▸ Information shown:
————

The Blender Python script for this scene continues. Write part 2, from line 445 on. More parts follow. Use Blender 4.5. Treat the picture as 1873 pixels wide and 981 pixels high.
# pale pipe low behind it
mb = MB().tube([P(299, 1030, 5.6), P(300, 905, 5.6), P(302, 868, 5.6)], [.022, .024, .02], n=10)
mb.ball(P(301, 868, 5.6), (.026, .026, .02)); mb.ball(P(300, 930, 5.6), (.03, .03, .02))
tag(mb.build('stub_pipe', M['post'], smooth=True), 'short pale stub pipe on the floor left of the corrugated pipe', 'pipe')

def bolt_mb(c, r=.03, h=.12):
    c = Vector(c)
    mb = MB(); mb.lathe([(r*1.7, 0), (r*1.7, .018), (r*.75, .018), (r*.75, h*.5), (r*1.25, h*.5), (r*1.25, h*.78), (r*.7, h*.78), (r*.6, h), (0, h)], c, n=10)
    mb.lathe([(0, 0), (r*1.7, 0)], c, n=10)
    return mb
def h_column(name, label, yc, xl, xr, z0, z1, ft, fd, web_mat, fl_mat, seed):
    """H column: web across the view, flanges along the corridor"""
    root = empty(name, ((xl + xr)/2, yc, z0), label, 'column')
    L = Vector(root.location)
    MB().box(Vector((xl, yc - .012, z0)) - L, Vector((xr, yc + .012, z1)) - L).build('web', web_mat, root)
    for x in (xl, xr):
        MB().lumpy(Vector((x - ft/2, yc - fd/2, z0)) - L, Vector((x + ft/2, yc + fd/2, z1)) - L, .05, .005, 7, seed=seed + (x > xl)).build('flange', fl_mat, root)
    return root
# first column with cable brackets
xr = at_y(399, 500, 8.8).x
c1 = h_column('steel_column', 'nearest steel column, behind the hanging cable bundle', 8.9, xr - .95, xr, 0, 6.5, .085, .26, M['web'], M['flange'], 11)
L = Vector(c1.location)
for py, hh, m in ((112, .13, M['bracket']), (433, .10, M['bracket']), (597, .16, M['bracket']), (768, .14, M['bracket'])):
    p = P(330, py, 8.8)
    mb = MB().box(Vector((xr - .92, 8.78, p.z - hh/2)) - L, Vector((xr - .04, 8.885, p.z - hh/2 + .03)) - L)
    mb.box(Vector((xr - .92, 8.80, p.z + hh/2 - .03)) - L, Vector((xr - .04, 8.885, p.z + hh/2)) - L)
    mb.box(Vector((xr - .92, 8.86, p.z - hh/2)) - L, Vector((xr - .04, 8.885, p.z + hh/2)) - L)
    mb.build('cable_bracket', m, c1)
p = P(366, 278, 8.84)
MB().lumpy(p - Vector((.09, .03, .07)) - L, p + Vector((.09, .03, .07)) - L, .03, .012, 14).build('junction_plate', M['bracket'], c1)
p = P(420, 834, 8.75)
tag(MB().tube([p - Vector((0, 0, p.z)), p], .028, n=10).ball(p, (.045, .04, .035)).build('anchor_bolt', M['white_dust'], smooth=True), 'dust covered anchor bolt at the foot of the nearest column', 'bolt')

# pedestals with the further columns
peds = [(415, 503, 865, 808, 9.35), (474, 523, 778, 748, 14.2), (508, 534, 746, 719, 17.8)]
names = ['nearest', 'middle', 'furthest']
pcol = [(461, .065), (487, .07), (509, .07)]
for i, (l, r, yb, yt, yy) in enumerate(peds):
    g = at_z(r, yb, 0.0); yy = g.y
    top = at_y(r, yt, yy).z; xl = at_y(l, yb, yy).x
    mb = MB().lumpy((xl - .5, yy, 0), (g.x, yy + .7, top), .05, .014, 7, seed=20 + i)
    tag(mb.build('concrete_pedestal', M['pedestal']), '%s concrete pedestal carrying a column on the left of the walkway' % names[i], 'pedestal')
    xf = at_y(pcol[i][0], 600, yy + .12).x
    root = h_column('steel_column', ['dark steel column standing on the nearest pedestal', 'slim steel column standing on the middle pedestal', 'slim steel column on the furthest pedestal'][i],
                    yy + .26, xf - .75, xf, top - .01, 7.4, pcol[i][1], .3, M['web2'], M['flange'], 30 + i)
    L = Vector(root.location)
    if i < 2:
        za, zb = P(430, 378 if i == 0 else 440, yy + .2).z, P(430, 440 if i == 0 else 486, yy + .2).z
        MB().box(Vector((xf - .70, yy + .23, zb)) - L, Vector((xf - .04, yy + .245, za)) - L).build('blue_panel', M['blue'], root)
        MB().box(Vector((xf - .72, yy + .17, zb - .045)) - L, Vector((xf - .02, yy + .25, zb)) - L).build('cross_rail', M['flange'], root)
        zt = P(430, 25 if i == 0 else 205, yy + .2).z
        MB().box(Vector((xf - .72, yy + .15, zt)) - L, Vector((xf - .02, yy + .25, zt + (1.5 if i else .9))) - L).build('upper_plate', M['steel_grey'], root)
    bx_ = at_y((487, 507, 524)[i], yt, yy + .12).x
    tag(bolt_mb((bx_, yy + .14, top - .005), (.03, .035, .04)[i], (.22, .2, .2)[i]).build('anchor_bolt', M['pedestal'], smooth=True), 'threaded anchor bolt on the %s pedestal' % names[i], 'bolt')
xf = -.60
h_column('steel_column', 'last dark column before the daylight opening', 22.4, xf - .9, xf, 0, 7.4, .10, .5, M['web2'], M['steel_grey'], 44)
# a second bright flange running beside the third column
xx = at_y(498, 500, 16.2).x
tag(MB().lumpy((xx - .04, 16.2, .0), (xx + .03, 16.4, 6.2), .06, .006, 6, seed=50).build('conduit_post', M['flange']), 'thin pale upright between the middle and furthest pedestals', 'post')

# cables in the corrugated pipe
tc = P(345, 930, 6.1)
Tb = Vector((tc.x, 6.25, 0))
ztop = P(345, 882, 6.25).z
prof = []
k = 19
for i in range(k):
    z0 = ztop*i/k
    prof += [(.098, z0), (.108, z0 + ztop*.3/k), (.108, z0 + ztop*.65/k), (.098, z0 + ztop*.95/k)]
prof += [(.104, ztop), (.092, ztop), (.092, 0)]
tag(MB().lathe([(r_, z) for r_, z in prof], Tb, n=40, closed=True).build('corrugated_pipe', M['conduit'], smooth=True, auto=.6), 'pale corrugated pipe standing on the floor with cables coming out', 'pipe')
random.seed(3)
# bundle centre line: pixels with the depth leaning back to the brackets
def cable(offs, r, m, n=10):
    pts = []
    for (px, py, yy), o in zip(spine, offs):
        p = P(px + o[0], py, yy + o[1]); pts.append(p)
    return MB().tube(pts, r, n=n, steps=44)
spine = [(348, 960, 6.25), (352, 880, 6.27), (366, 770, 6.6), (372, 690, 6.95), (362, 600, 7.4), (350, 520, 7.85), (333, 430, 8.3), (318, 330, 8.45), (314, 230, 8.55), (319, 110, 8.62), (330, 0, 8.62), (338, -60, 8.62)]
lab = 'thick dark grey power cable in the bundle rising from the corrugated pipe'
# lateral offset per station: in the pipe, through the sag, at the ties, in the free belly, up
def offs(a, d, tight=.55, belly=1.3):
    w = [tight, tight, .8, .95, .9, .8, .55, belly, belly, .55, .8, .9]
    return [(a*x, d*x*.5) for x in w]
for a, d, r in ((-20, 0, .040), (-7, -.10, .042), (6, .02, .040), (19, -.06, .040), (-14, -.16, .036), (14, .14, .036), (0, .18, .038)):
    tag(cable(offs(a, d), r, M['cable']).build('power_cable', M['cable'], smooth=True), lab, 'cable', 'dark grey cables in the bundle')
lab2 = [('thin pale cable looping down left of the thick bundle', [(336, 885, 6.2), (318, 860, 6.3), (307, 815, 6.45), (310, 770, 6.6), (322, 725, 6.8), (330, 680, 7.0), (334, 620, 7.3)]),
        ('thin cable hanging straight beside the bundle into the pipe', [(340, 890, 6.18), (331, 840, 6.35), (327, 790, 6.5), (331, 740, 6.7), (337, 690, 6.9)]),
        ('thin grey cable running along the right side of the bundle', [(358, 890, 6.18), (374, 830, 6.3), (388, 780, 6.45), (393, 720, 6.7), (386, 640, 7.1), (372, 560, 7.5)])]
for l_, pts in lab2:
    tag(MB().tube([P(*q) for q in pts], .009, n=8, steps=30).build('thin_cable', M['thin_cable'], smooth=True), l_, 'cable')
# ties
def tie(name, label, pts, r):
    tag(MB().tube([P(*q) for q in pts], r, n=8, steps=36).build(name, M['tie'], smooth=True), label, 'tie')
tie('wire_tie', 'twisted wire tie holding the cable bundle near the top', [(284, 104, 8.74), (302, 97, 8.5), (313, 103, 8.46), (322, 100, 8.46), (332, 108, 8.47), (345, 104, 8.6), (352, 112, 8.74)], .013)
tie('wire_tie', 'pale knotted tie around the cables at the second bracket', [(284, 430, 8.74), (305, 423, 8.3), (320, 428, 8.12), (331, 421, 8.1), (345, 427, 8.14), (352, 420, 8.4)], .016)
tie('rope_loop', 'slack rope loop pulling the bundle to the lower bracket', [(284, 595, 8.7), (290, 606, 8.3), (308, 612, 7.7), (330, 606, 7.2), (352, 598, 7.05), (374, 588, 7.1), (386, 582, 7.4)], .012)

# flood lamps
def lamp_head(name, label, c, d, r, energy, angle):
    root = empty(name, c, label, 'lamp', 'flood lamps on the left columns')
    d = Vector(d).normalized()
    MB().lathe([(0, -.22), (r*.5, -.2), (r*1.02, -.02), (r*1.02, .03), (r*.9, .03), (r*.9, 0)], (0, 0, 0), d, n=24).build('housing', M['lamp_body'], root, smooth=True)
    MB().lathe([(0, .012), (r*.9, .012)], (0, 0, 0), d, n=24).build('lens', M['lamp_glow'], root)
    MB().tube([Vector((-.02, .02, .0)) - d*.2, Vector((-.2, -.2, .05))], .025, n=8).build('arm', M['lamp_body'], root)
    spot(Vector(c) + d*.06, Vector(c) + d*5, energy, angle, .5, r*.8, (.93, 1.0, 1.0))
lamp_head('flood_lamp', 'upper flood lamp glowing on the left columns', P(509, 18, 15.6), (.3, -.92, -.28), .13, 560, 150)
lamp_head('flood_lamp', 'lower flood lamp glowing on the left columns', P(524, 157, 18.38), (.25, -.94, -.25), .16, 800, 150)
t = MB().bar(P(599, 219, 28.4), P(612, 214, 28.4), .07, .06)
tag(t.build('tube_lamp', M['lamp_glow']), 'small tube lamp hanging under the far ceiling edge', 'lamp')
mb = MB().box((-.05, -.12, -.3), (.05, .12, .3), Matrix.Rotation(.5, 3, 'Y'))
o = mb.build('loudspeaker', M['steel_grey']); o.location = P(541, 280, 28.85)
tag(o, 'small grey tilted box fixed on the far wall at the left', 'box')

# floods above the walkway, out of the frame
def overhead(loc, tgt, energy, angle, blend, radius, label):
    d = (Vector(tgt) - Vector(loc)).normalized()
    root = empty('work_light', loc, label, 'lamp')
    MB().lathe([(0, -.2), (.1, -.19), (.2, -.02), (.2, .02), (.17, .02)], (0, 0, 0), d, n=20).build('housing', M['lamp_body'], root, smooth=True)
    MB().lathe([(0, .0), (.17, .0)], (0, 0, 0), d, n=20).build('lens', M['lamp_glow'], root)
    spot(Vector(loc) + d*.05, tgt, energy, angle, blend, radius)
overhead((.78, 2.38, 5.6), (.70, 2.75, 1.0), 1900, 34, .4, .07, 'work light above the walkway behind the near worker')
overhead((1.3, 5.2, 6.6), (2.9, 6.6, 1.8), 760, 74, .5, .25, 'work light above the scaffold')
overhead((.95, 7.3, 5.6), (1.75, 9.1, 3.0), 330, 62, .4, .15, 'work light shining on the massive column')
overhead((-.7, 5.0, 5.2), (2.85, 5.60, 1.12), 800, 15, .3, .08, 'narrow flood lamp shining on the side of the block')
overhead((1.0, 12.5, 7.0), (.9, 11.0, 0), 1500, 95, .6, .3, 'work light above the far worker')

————

▸ Objective:
Your output must be the lines of the material above, from the first through the line that contains "tag(mb.build('stub_pipe', M['post'], smooth=True), 'short", copied exactly. Include both endpoints and nothing else.

▸ Output of the task:
The Blender Python script for this scene continues. Write part 2, from line 445 on. More parts follow. Use Blender 4.5. Treat the picture as 1873 pixels wide and 981 pixels high.
# pale pipe low behind it
mb = MB().tube([P(299, 1030, 5.6), P(300, 905, 5.6), P(302, 868, 5.6)], [.022, .024, .02], n=10)
mb.ball(P(301, 868, 5.6), (.026, .026, .02)); mb.ball(P(300, 930, 5.6), (.03, .03, .02))
tag(mb.build('stub_pipe', M['post'], smooth=True), 'short pale stub pipe on the floor left of the corrugated pipe', 'pipe')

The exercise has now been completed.